Input material
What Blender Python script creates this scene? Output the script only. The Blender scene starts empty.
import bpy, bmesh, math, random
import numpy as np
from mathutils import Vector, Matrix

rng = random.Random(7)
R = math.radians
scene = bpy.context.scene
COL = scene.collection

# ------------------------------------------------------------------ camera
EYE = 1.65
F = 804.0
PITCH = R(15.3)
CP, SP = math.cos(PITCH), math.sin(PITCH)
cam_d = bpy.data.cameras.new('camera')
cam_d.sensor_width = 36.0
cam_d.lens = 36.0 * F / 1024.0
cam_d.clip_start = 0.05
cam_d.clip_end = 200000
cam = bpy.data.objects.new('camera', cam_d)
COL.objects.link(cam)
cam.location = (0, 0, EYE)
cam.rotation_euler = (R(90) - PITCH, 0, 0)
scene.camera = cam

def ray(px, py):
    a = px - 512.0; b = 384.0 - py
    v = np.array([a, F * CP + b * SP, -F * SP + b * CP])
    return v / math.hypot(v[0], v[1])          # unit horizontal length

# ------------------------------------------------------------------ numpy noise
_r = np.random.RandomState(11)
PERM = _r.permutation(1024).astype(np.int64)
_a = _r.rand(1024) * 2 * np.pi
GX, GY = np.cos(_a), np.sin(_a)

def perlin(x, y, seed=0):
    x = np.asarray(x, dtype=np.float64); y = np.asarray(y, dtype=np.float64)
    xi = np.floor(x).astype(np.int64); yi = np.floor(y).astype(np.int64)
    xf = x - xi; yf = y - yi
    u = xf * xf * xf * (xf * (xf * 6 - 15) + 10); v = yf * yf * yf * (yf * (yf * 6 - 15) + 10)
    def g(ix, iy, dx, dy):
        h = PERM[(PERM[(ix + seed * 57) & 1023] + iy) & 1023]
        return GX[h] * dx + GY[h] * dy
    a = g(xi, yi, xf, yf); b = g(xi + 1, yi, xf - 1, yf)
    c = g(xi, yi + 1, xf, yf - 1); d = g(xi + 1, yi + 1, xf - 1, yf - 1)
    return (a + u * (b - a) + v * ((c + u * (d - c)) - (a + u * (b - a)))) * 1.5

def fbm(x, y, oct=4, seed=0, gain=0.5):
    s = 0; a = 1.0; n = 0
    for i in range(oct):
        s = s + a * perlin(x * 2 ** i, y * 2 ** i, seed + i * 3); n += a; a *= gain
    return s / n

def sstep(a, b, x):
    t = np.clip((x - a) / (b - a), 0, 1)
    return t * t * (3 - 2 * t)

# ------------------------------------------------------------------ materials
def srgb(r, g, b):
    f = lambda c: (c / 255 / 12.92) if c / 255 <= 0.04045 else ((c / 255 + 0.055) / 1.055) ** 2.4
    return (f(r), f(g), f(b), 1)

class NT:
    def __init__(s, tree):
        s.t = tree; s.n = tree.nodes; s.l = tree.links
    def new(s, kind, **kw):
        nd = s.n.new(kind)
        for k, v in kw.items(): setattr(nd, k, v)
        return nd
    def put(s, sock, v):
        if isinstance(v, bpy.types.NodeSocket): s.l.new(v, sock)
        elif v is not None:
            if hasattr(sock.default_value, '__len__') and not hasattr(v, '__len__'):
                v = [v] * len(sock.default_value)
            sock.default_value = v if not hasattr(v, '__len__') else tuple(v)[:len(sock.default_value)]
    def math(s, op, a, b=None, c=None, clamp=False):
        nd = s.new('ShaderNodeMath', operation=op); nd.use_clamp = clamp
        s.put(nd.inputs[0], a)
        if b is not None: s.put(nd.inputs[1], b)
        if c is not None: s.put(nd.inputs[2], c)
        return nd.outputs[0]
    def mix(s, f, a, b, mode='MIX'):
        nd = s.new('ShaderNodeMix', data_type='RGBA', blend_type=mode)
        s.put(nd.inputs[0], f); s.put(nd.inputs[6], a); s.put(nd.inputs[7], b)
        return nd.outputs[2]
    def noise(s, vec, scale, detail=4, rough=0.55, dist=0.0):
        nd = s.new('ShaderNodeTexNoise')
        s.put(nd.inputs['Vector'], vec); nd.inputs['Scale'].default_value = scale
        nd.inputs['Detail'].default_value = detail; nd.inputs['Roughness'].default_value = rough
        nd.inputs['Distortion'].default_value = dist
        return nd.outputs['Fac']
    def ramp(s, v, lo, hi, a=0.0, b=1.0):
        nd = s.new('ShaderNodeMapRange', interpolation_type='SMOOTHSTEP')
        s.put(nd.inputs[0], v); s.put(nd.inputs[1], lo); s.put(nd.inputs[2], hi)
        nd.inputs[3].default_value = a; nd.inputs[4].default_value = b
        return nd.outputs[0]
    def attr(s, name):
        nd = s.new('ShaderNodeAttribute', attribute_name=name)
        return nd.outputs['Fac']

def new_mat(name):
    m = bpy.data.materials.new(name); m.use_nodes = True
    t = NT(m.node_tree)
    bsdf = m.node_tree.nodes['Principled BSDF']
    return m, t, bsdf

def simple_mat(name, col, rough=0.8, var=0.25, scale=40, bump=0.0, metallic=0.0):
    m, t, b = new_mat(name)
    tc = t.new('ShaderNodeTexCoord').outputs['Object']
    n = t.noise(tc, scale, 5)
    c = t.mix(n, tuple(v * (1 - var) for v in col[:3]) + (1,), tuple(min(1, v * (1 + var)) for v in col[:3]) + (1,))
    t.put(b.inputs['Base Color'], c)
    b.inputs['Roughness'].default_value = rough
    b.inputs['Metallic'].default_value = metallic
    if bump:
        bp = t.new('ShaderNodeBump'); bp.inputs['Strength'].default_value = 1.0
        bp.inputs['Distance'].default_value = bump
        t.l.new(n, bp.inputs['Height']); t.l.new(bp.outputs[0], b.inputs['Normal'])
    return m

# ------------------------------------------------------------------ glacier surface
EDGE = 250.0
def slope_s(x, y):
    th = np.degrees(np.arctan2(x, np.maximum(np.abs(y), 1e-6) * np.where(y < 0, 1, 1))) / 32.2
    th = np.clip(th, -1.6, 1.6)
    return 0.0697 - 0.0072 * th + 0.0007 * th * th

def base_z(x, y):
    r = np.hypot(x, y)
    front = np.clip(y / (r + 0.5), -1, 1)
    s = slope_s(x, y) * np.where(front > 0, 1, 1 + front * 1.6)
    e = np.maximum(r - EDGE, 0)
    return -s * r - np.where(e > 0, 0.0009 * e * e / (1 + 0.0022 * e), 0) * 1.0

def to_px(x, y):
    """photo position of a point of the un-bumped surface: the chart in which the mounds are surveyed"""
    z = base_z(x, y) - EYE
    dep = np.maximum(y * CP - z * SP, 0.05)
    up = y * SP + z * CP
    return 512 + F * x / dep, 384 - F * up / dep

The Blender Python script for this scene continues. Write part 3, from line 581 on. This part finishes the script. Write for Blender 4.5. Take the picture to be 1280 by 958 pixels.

Problem statement
Output the records verbatim, from the first line to the last.

Solution to the problem
What Blender Python script creates this scene? Output the script only. The Blender scene starts empty.
import bpy, bmesh, math, random
import numpy as np
from mathutils import Vector, Matrix

rng = random.Random(7)
R = math.radians
scene = bpy.context.scene
COL = scene.collection

# ------------------------------------------------------------------ camera
EYE = 1.65
F = 804.0
PITCH = R(15.3)
CP, SP = math.cos(PITCH), math.sin(PITCH)
cam_d = bpy.data.cameras.new('camera')
cam_d.sensor_width = 36.0
cam_d.lens = 36.0 * F / 1024.0
cam_d.clip_start = 0.05
cam_d.clip_end = 200000
cam = bpy.data.objects.new('camera', cam_d)
COL.objects.link(cam)
cam.location = (0, 0, EYE)
cam.rotation_euler = (R(90) - PITCH, 0, 0)
scene.camera = cam

def ray(px, py):
    a = px - 512.0; b = 384.0 - py
    v = np.array([a, F * CP + b * SP, -F * SP + b * CP])
    return v / math.hypot(v[0], v[1])          # unit horizontal length

# ------------------------------------------------------------------ numpy noise
_r = np.random.RandomState(11)
PERM = _r.permutation(1024).astype(np.int64)
_a = _r.rand(1024) * 2 * np.pi
GX, GY = np.cos(_a), np.sin(_a)

def perlin(x, y, seed=0):
    x = np.asarray(x, dtype=np.float64); y = np.asarray(y, dtype=np.float64)
    xi = np.floor(x).astype(np.int64); yi = np.floor(y).astype(np.int64)
    xf = x - xi; yf = y - yi
    u = xf * xf * xf * (xf * (xf * 6 - 15) + 10); v = yf * yf * yf * (yf * (yf * 6 - 15) + 10)
    def g(ix, iy, dx, dy):
        h = PERM[(PERM[(ix + seed * 57) & 1023] + iy) & 1023]
        return GX[h] * dx + GY[h] * dy
    a = g(xi, yi, xf, yf); b = g(xi + 1, yi, xf - 1, yf)
    c = g(xi, yi + 1, xf, yf - 1); d = g(xi + 1, yi + 1, xf - 1, yf - 1)
    return (a + u * (b - a) + v * ((c + u * (d - c)) - (a + u * (b - a)))) * 1.5

def fbm(x, y, oct=4, seed=0, gain=0.5):
    s = 0; a = 1.0; n = 0
    for i in range(oct):
        s = s + a * perlin(x * 2 ** i, y * 2 ** i, seed + i * 3); n += a; a *= gain
    return s / n

def sstep(a, b, x):
    t = np.clip((x - a) / (b - a), 0, 1)
    return t * t * (3 - 2 * t)

# ------------------------------------------------------------------ materials
def srgb(r, g, b):
    f = lambda c: (c / 255 / 12.92) if c / 255 <= 0.04045 else ((c / 255 + 0.055) / 1.055) ** 2.4
    return (f(r), f(g), f(b), 1)

class NT:
    def __init__(s, tree):
        s.t = tree; s.n = tree.nodes; s.l = tree.links
    def new(s, kind, **kw):
        nd = s.n.new(kind)
        for k, v in kw.items(): setattr(nd, k, v)
        return nd
    def put(s, sock, v):
        if isinstance(v, bpy.types.NodeSocket): s.l.new(v, sock)
        elif v is not None:
            if hasattr(sock.default_value, '__len__') and not hasattr(v, '__len__'):
                v = [v] * len(sock.default_value)
            sock.default_value = v if not hasattr(v, '__len__') else tuple(v)[:len(sock.default_value)]
    def math(s, op, a, b=None, c=None, clamp=False):
        nd = s.new('ShaderNodeMath', operation=op); nd.use_clamp = clamp
        s.put(nd.inputs[0], a)
        if b is not None: s.put(nd.inputs[1], b)
        if c is not None: s.put(nd.inputs[2], c)
        return nd.outputs[0]
    def mix(s, f, a, b, mode='MIX'):
        nd = s.new('ShaderNodeMix', data_type='RGBA', blend_type=mode)
        s.put(nd.inputs[0], f); s.put(nd.inputs[6], a); s.put(nd.inputs[7], b)
        return nd.outputs[2]
    def noise(s, vec, scale, detail=4, rough=0.55, dist=0.0):
        nd = s.new('ShaderNodeTexNoise')
        s.put(nd.inputs['Vector'], vec); nd.inputs['Scale'].default_value = scale
        nd.inputs['Detail'].default_value = detail; nd.inputs['Roughness'].default_value = rough
        nd.inputs['Distortion'].default_value = dist
        return nd.outputs['Fac']
    def ramp(s, v, lo, hi, a=0.0, b=1.0):
        nd = s.new('ShaderNodeMapRange', interpolation_type='SMOOTHSTEP')
        s.put(nd.inputs[0], v); s.put(nd.inputs[1], lo); s.put(nd.inputs[2], hi)
        nd.inputs[3].default_value = a; nd.inputs[4].default_value = b
        return nd.outputs[0]
    def attr(s, name):
        nd = s.new('ShaderNodeAttribute', attribute_name=name)
        return nd.outputs['Fac']

def new_mat(name):
    m = bpy.data.materials.new(name); m.use_nodes = True
    t = NT(m.node_tree)
    bsdf = m.node_tree.nodes['Principled BSDF']
    return m, t, bsdf

def simple_mat(name, col, rough=0.8, var=0.25, scale=40, bump=0.0, metallic=0.0):
    m, t, b = new_mat(name)
    tc = t.new('ShaderNodeTexCoord').outputs['Object']
    n = t.noise(tc, scale, 5)
    c = t.mix(n, tuple(v * (1 - var) for v in col[:3]) + (1,), tuple(min(1, v * (1 + var)) for v in col[:3]) + (1,))
    t.put(b.inputs['Base Color'], c)
    b.inputs['Roughness'].default_value = rough
    b.inputs['Metallic'].default_value = metallic
    if bump:
        bp = t.new('ShaderNodeBump'); bp.inputs['Strength'].default_value = 1.0
        bp.inputs['Distance'].default_value = bump
        t.l.new(n, bp.inputs['Height']); t.l.new(bp.outputs[0], b.inputs['Normal'])
    return m

# ------------------------------------------------------------------ glacier surface
EDGE = 250.0
def slope_s(x, y):
    th = np.degrees(np.arctan2(x, np.maximum(np.abs(y), 1e-6) * np.where(y < 0, 1, 1))) / 32.2
    th = np.clip(th, -1.6, 1.6)
    return 0.0697 - 0.0072 * th + 0.0007 * th * th

def base_z(x, y):
    r = np.hypot(x, y)
    front = np.clip(y / (r + 0.5), -1, 1)
    s = slope_s(x, y) * np.where(front > 0, 1, 1 + front * 1.6)
    e = np.maximum(r - EDGE, 0)
    return -s * r - np.where(e > 0, 0.0009 * e * e / (1 + 0.0022 * e), 0) * 1.0

def to_px(x, y):
    """photo position of a point of the un-bumped surface: the chart in which the mounds are surveyed"""
    z = base_z(x, y) - EYE
    dep = np.maximum(y * CP - z * SP, 0.05)
    up = y * SP + z * CP
    return 512 + F * x / dep, 384 - F * up / dep

The Blender Python script for this scene continues. Write part 3, from line 581 on. This part finishes the script. Write for Blender 4.5. Take the picture to be 1280 by 958 pixels.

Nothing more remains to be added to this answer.